Sports and Investments

Seaver Wang | February 22, 2012

Michael Lewis, is best known as the author of “The Blind Side”, and “Moneyball”; very popular books that have been turned into movies, but Lewis isn’t a screen writer, he was educated at Princeton in economics and started his career at the investment bank Salomon Brothers. What’s the connection? While Hollywood focuses on the feel-good family stories in the previously mentioned books, these stories are really about getting to the truth using statistics. In “The Blind Side”, Lewis reveals that the Left Tackle is often the second highest paid player on the team, because protection of right-handed and high salaried Quarterbacks necessitates this. In “Moneyball”, Lewis tells the story of how  the baseball experts focus on the wrong statistics and that numbers for on-base percentage and slugging percentage were the best metric for determining the effectiveness of these players, not RBI’s and basic batting averages.  The result was that the Oakland A’s who had one of the smallest budgets in the league could hire players with these characteristics at low prices. It also illustrates how Billy Beane, the protagonist, was heavily recruited for all the wrong reasons which ultimately led to his failure as a baseball player. Does this sound familiar to you?
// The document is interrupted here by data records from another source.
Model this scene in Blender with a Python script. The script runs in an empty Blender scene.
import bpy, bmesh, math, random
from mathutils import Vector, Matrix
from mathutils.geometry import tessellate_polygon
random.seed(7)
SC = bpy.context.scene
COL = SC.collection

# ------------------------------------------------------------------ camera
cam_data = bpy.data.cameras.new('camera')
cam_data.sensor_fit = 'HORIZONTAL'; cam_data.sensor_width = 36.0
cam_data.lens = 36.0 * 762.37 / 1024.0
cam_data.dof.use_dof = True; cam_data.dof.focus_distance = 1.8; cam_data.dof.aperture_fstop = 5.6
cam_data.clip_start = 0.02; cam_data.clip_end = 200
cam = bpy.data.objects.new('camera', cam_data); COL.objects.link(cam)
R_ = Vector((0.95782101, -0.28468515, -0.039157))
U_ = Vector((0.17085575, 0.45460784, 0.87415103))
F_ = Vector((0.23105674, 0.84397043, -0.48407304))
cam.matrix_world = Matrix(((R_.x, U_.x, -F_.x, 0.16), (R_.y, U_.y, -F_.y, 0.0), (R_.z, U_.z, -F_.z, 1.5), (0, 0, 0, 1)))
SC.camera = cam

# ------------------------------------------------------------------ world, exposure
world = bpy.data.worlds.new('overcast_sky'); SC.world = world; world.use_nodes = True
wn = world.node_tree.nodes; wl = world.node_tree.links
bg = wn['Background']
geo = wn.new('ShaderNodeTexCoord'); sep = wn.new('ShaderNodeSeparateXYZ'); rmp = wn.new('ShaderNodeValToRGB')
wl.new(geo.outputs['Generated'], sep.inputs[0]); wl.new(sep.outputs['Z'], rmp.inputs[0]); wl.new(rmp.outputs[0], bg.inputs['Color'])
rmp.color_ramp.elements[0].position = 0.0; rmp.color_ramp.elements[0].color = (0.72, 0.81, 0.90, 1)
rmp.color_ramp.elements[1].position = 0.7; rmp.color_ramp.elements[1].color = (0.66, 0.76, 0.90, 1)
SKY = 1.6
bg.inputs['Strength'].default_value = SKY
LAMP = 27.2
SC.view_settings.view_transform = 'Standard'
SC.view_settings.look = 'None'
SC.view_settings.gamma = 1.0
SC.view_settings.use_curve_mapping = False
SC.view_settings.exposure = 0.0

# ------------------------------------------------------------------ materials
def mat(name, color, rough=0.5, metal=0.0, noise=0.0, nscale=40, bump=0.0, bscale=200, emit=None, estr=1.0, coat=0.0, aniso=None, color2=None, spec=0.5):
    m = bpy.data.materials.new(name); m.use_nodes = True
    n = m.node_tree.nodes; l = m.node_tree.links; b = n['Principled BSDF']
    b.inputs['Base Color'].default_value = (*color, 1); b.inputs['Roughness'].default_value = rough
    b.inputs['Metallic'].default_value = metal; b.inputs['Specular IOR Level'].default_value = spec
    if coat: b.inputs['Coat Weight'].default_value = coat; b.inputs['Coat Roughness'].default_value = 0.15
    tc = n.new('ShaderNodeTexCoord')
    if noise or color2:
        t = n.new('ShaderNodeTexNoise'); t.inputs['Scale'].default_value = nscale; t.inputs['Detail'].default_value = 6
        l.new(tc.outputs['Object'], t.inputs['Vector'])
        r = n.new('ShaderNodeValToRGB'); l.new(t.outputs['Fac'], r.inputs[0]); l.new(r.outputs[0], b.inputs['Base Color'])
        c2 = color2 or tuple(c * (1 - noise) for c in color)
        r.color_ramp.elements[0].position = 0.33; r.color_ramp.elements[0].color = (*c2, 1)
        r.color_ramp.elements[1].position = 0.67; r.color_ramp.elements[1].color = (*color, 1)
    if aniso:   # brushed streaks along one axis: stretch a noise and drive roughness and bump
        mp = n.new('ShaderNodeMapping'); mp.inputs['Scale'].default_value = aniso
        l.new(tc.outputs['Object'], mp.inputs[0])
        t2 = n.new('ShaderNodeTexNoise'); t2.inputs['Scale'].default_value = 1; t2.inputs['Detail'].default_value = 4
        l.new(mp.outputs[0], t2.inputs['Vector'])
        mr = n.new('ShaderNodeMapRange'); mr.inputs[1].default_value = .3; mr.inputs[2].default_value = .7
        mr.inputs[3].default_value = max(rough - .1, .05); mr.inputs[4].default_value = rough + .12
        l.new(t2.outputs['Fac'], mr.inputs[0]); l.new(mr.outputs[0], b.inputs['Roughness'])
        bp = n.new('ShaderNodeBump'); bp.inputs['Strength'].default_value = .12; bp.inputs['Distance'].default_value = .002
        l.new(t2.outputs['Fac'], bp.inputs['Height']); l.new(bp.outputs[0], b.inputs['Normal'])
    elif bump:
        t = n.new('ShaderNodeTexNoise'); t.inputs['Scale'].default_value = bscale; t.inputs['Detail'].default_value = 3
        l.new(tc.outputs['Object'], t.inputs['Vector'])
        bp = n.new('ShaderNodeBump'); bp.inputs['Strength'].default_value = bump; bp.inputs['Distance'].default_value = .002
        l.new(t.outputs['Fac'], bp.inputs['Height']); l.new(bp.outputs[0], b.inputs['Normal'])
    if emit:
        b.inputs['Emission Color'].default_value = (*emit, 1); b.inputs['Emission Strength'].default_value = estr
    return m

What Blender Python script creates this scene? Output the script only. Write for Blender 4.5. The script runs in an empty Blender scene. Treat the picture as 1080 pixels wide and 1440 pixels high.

Does it sound a bit like value investing; buying stocks that may not seem very exciting but have proven qualities that lead to it appreciating, but that most people overlook?

 Lets look at the headlines from today’s Yahoo Finance page. “Citi Group pays $158 million on mortgage fraud pact, Apple falls, drags market lower, HP: should investors ride the wave or take some profits, Walmart wins with back-to-basics approach”. First, these companies are already well known among the public. Second, what do any of these articles tell people about actual profits, sales, or rates of return. Notice that none of these articles are about medium sized companies, and when I say medium sized I’m talking $3 billion to $10 billion in market cap. Unfortunately, I’ll bet that the majority of investors rely on these articles to determine whether to invest. Again, the real information is found in mundane SEC filings called 10Ks (annual reports) and 10Qs (quarterly reports), not these fluff pieces that change their sentiment with the wind.

 The lesson is, value investing is relatively boring, but not that difficult. Look at the metrics that actually matter, not the after-effects, and buy low so that you have a greater chance to sell higher. Don’t buy something that is trading high hoping that it just goes higher because you have “a feeling”, or “a hunch”. This is called the “greater fool” theory for a reason. Does it make sense that Facebook, which will have its IPO soon may be valued at $80-$100 billion, when it currently has only $3 billion in sales? Don’t forget, Facebook has expenses too, so profits would be much lower, and don’t forget about taxes too? Maybe the company will be worth it, but there better be be ton of growth. Are you willing to bet your money that the growth will come quickly AND with profitability? Friendster and Myspace were wildly popular too; what happened to them? Obviously, this is not a company that would attract a lot of value investors.